Oh, and what gleefully ordered murders they are. The film’s vivid production design, with its Pop Art color scheme and ample sets, only gives a partial clue into how intricately planned and choreographed the film’s grisly deaths are. To take but one example of many, look to the first kill: the camera moves with a start away from a window where an arm suddenly snakes in after a woman, then along slatted walls that add diagonal motion to the lateral fleeing before a vertical element is introduced when the poor soul finds herself standing on a pane of glass that is broken from under her, sending her plummeting until a cord the killer wraps around her neck stops the fall. The sequence displays total control, and it even throws in a bit of cosmic unpredictability in placing a friend in the path of falling glass to show that unhappy accidents can still occur in this perfectly ordered world.

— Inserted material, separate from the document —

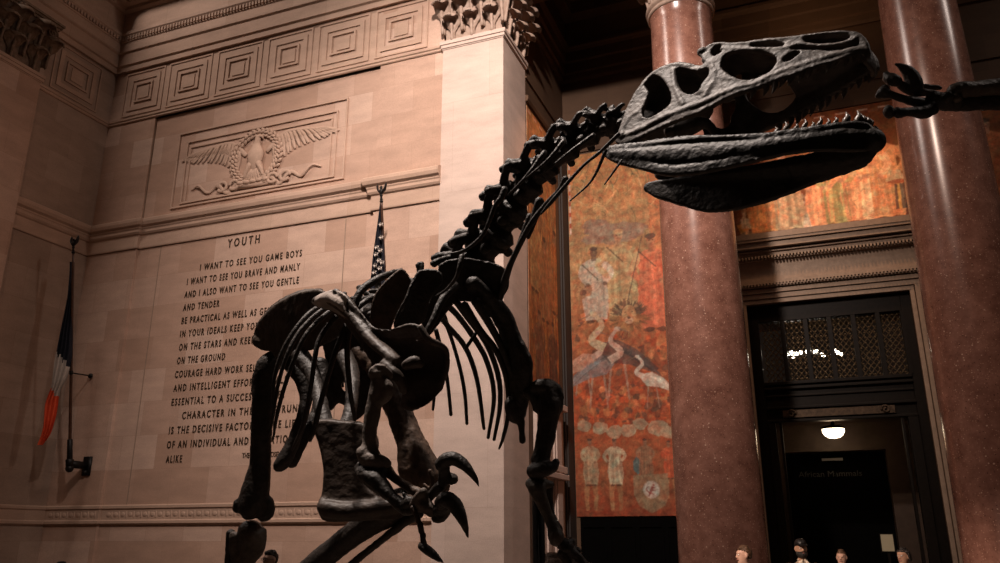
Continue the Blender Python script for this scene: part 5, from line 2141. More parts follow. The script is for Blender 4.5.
# chin bridge
a, b = jn(872, 137)[0], jf(872, 137)[0]
mb.tube([(*a, .03), (*((a + b) / 2 + Vector((.01, 0, 0))), .034), (*b, .03)], 12, 3)
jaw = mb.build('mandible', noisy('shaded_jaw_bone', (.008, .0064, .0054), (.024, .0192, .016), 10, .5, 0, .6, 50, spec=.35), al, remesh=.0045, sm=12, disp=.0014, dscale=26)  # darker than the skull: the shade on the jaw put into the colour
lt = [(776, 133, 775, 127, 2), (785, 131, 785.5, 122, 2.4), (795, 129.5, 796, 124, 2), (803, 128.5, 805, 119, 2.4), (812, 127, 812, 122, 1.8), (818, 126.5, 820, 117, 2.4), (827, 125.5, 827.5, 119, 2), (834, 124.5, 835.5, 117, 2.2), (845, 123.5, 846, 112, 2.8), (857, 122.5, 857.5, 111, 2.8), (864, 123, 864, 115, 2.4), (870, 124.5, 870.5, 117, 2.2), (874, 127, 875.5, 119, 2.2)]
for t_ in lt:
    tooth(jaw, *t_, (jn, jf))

# ---- vertebral column
def vertebra(c, t, up, s, spine=1.0, trans=1.0, parent=al, mat=BONE, lean=.0, vox=.006, ribs=None):
    """c centre of the centrum, t unit vector towards the head, up, s = centrum radius"""
    c, t, up = Vector(c), Vector(t).normalized(), Vector(up)
    side = t.cross(up).normalized()
    up = side.cross(t).normalized()
    mb = MB()
    L = s * 1.25
    mb.tube([(*(c - t * L), s * .98), (*(c - t * L * .6), s * .82), (*c, s * .62), (*(c + t * L * .6), s * .82), (*(c + t * L), s * 1.0)], 14, 3, up=tuple(up))
    # neural arch and spine
    mb.tube([(*(c + up * s * .6), s * .55, s * .8), (*(c + up * s * 1.3), s * .42, s * .7)], 10, 2, up=tuple(t))
    h = s * 1.7 * spine
    mb.tube([(*(c + up * s * 1.2), s * .26, s * .62), (*(c + up * (s * 1.2 + h * .6) - t * s * (.25 + lean)), s * .20, s * .50), (*(c + up * (s * 1.2 + h) - t * s * (.4 + lean * 1.6)), s * .34, s * .55)], 10, 3, up=tuple(t))
    for sg in (-1, 1):
        # transverse process
        mb.tube([(*(c + up * s * 1.0 + side * sg * s * .3), s * .40, s * .3), (*(c + up * s * (1.05) + side * sg * s * (1.1 * trans) - t * s * .2), s * .28, s * .2), (*(c + up * s * .85 + side * sg * s * (1.9 * trans) - t * s * .35), s * .30, s * .22)], 10, 3, up=tuple(up))
        # zygapophyses: front pair high and out, rear pair with a knob
        mb.tube([(*(c + up * s * 1.1 + side * sg * s * .4), s * .32), (*(c + up * s * 1.35 + side * sg * s * .75 + t * s * .9), s * .26), (*(c + up * s * 1.45 + side * sg * s * .8 + t * s * 1.35), s * .26, s * .2)], 9, 3)
        mb.tube([(*(c + up * s * 1.2 + side * sg * s * .35), s * .32), (*(c + up * s * 1.65 + side * sg * s * .7 - t * s * .7), s * .28), (*(c + up * s * 1.75 + side * sg * s * .75 - t * s * 1.15), s * .34, s * .3)], 9, 3)
        mb.tube([(*(c - up * s * .3 + side * sg * s * .6 + t * s * .6), s * .3), (*(c - up * s * .55 + side * sg * s * 1.1 + t * s * .45), s * .28)], 9, 2)
    o = mb.build('vertebra', mat, parent, remesh=vox, sm=3, disp=.003, dscale=32)
    return o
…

But Argento can also savage in subtler ways, as in a scene in which a possessed dog mauls a child. There is scant indication that the scene will go the way that it does: a shot of the boy walking near the dog is matched by a reverse of the canine looking up almost sleepily at him. Before anything can seem out of order, Argento cuts far away to the other end of the school as a dull, curt shout is heard in the distance, and suddenly one knows exactly what happened. At times, Argento even finds beauty in the gore, as when he cuts from a gruesome close-up of throat flesh blooming around a knife wound to an eye frozen in death, a strangely poetic acknowledgement of the person turned into a cut of meat in the previous shot.

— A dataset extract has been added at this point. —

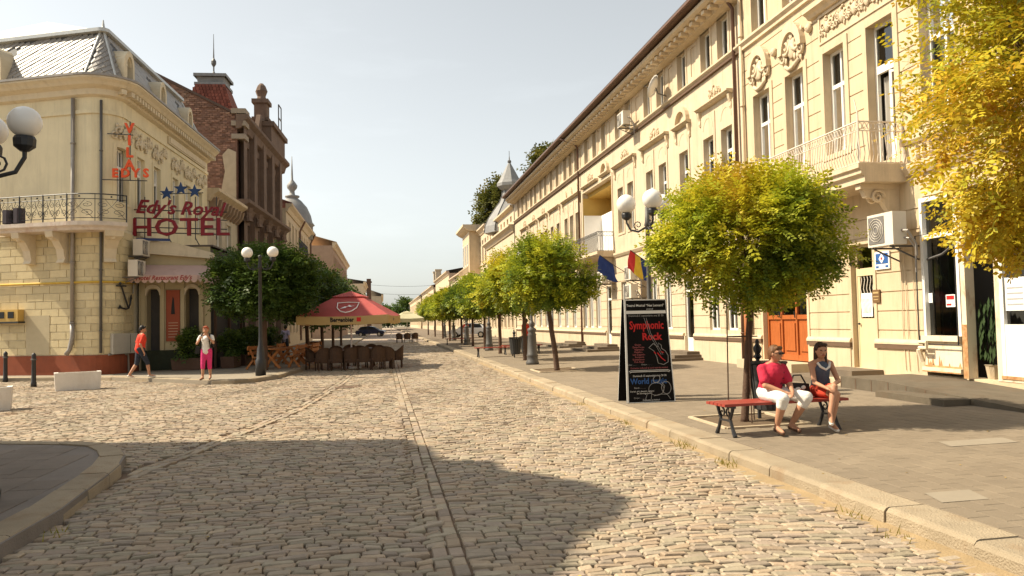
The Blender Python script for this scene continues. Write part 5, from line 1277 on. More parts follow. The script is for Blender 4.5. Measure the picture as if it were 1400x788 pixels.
def crown_mesh(seed, rx, ry, rz, nf, leaflet, pal, bias=0.0, lean=(0, 0, 0), nclump=46, flat_bottom=.25, pairs=4, cover=1.0):
    """compound leaves (a stalk with pairs of leaflets) gathered in clumps through an uneven crown; leaf colour drifts in patches"""
    rs = np.random.RandomState(seed)
    th = rs.uniform(0, 2 * pi, nclump); ph = np.arccos(rs.uniform(-.95, 1, nclump)); rr = rs.uniform(.45, .92, nclump) * (1 + .1 * rs.randn(nclump))
    cc = np.stack([rr * np.sin(ph) * np.cos(th), rr * np.sin(ph) * np.sin(th), rr * np.cos(ph)], 1)
    ci = rs.randint(0, nclump, nf)
    p = cc[ci] + rs.randn(nf, 3) * .125
    shell = rs.rand(nf) < .20
    q = rs.randn(nf, 3); q /= np.linalg.norm(q, axis=1)[:, None]
    p[shell] = (q * rs.uniform(.5, .97, (nf, 1)))[shell]
    L = np.linalg.norm(p, axis=1); lump = 1.0 + .10 * np.sin(5 * np.arctan2(p[:, 1], p[:, 0]) + seed) * (1 - np.abs(p[:, 2])) + .06 * np.sin(9 * p[:, 2] + 4 * np.arctan2(p[:, 1], p[:, 0]))
    over = L > lump; p[over] *= (lump[over] / L[over])[:, None] * rs.uniform(.86, 1.03, (over.sum(), 1))
    p[:, 2] = np.where(p[:, 2] < 0, p[:, 2] * (1 - flat_bottom), p[:, 2])
    out = p / (np.linalg.norm(p, axis=1)[:, None] + 1e-6)
    # direction of each stalk: outward with a droop
    d = out * .8 + rs.randn(nf, 3) * .45; d[:, 2] -= .25; d /= np.linalg.norm(d, axis=1)[:, None]
    P = p * np.array([rx, ry, rz])
    up = np.tile(np.array([[0, 0, 1.0]]), (nf, 1)) + rs.randn(nf, 3) * .35
    side = np.cross(d, up); side /= np.linalg.norm(side, axis=1)[:, None] + 1e-6
    nor = np.cross(side, d)
    size = leaflet * rs.uniform(.55, 1.35, nf)
    V = []; C = []
    # colour index 0..4 from smooth noise plus the position on the crown
    f = np.array([noise.noise(Vector((float(a[0]) * 1.9 + seed * 3.1, float(a[1]) * 1.9, float(a[2]) * 1.9))) for a in p])
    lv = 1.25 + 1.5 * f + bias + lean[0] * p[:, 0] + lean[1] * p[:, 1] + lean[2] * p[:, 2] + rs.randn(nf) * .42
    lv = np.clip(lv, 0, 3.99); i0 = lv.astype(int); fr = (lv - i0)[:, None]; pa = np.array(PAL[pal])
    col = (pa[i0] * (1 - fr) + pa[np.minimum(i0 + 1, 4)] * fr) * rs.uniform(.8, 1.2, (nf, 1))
    for k in range(pairs):
        for s in (-1, 1):
            base = P + d * (size * 1.15 * k)[:, None]
            ld = d * .55 + side * s * .85 + rs.randn(nf, 3) * .18; ld[:, 2] -= .12; ld /= np.linalg.norm(ld, axis=1)[:, None]
            w_ = np.cross(ld, nor); w_ /= np.linalg.norm(w_, axis=1)[:, None] + 1e-6
            ln = (size * (1.5 - .12 * k))[:, None]; wd = (size * .36)[:, None]
            a = base; b = base + ld * ln * .5 + w_ * wd + nor * ln * .06; c = base + ld * ln; e = base + ld * ln * .5 - w_ * wd + nor * ln * .06
            V.append(np.stack([a, b, c, e], 1)); C.append(col)
    V = np.concatenate(V, 0); C = np.concatenate(C, 0); nq = V.shape[0]
    me = bpy.data.meshes.new('crown'); me.vertices.add(nq * 4); me.loops.add(nq * 4); me.polygons.add(nq)
    me.vertices.foreach_set('co', V.reshape(-1).astype(np.float32)); me.loops.foreach_set('vertex_index', np.arange(nq * 4, dtype=np.int32))
    me.polygons.foreach_set('loop_start', np.arange(0, nq * 4, 4, dtype=np.int32)); me.polygons.foreach_set('loop_total', np.full(nq, 4, dtype=np.int32))
    at = me.attributes.new('leaf_colour', 'FLOAT_COLOR', 'POINT')
    cc4 = np.ones((nq * 4, 4), dtype=np.float32); cc4[:, :3] = np.repeat(C, 4, 0); at.data.foreach_set('color', cc4.reshape(-1))
    me.update(); me.materials.append(LEAF); return me
def trunk_mesh(seed, h, r, zc, rx, rz, nl=8, lean=(0, 0)):
    rnd = random.Random(seed); mb = MB()
    pts = [(0, 0, -.05), (0, 0, .06), (lean[0] * .3 + .01, .01, h * .35), (lean[0] * .7 - .01, lean[1] * .7, h * .7), (lean[0], lean[1], h), (lean[0] + .02, lean[1], zc + rz * .5)]
    mb.tube(pts, [r * 1.35, r * 1.08, r, r * .93, r * .85, r * .2], 9)
    for k in range(nl):
        a = 2 * pi * k / nl + rnd.uniform(-.3, .3); z0 = h * rnd.uniform(.92, 1.12); e = rnd.uniform(.5, .85)
        x1, y1 = cos(a) * rx * e * .5, sin(a) * rx * e * .5
        mb.tube([(lean[0], lean[1], z0), (lean[0] + x1 * .6, lean[1] + y1 * .6, z0 + (zc - z0) * .6 + .1), (lean[0] + x1 * 1.3, lean[1] + y1 * 1.3, zc + rz * rnd.uniform(-.1, .4)), (lean[0] + x1 * 1.8, lean[1] + y1 * 1.8, zc + rz * rnd.uniform(.0, .6))], [r * .5, r * .36, r * .2, r * .06], 5)
    return mb.mesh('trunk', bark, True)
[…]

Those moments of grace—for want of a better term—define the film’s sophisticated mise-en-scène, which works wonders for the mood with nothing but some good design and careful positioning. Areas are established through extreme long shots that clarify the dimensions of each space before subsequent actions push the camera closer to pursued occupants, and diagrammatic patterns emphasize the inhuman precision underlying the film. But no sooner are these areas defined than they are subverted by various angling tricks that distort that which seems objectively measured. Mirrors tilt precipitously in Suspiria, as if they were all hung on the very edge of a nail, and all their reflections are thus slightly obscured and warped. High- and low-angle shots complete this effect, stressing all the sharp corners and angles of each room to point out all the areas where characters can cut themselves. As much as the cloaked killer who tracks after Suzy and her compatriots, the interiors themselves remind the audience at all times that some force is watching the characters and plotting their demise, and if Suspiria often makes no narrative sense, one knows exactly how to feel at all times.